SaaA in practice: the tools I'm building for myself
Last week I wrote about Software as an Agent. Here's what I'm actually building.
These aren't products. They're personal infrastructure I built for myself in minutes, that used to require a SaaS subscription.
SaaA for... Analytics
Google Analytics is bloated and dead. PostHog is great when data gets huge, when analytics get complicated, when there's a team running it. None of that's me right now. Early-stage startup metrics are pretty basic: are we growing, by how much, what are people doing?
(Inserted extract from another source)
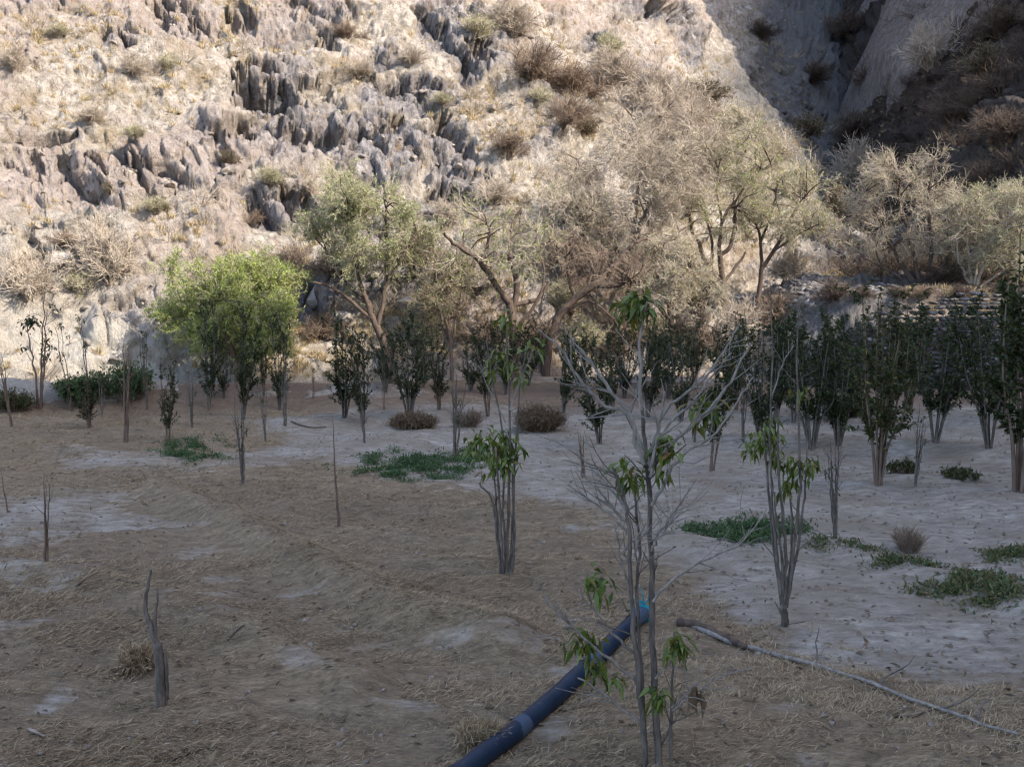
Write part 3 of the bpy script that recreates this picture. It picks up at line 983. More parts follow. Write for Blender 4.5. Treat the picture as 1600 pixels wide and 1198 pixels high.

That's it.
I asked my agent to build me simple event tracking, using our DB, and it's done in a few minutes and tracking.
All I need to do is ask "are we growing this week vs last?" It runs the query and tells me. "Plot daily signups by source." It plots them. "Who's hitting the pricing page repeatedly without converting?" It returns the list. Schedule a routine to send you these if you want.
The bonus unlock is that the events live in the same database as my customer data. My agent can join across them in a single query. "Which users who hit the pricing page this week have spent $1k+ historically?" One question, one query, one answer. That's a lot of messing around with charts and filters to get those from a website I have to leave my workflow to go look at.
Sure, what I built is rough. Won't go multi-user. Likely won't scale. But it works for what I need. Cost me 15min.
That's SaaA. The minimum software surface an agent can wield. The agent does the wielding.
SaaA for... Sending pitch decks
A great investor asked for a deck on my latest project. I wasn't going to pay Docsend monthly just to send a trackable file. So I built DeckIn in 30 minutes.
Email-gated, self-hosted, slide-by-slide attention tracking. There's no dashboard. You install it by telling your agent. You query the stats by asking your agent. You set up a daily email summary by asking your agent to schedule a task. The product is a database, an API, and a viewer page. The interface is whatever agent you're already using.
I shipped this one publicly: deckin.bubs.co. Self-host in about 10 minutes.
Recipes, not packages
What you'll find at github.com/dmonsef/deckin isn't a binary or a Docker image or a package you npm install. It's a markdown doc your agent reads and runs. That's how SaaA distributes naturally. The recipe is the artifact.
It's a different shape than traditional OSS. You don't compile it. You don't deploy it. Your agent reads the doc, asks you for the credentials it needs, and assembles the working tool inside your stack. The "install" is a conversation.
I can't be the only one building this way. If you've shipped your own SaaA, share the recipe. More of these in the world is the goal.
What's next
There's a small suite of SaaA primitives every founder needs. The email-gated deck. Analytics for your database. An issue tracker tied to your Postgres. A customer feedback inbox. A snippet store. None of them need to be products you log into. All of them can be tables your agent already has access to.
I'll keep shipping these as I build them. Some will be public recipes like DeckIn. Some will just stay in my own stack.
If you've never built one, start with whatever you're paying a SaaS for that you wish was just sitting next to your other data. Describe it to your agent. The agent does the rest.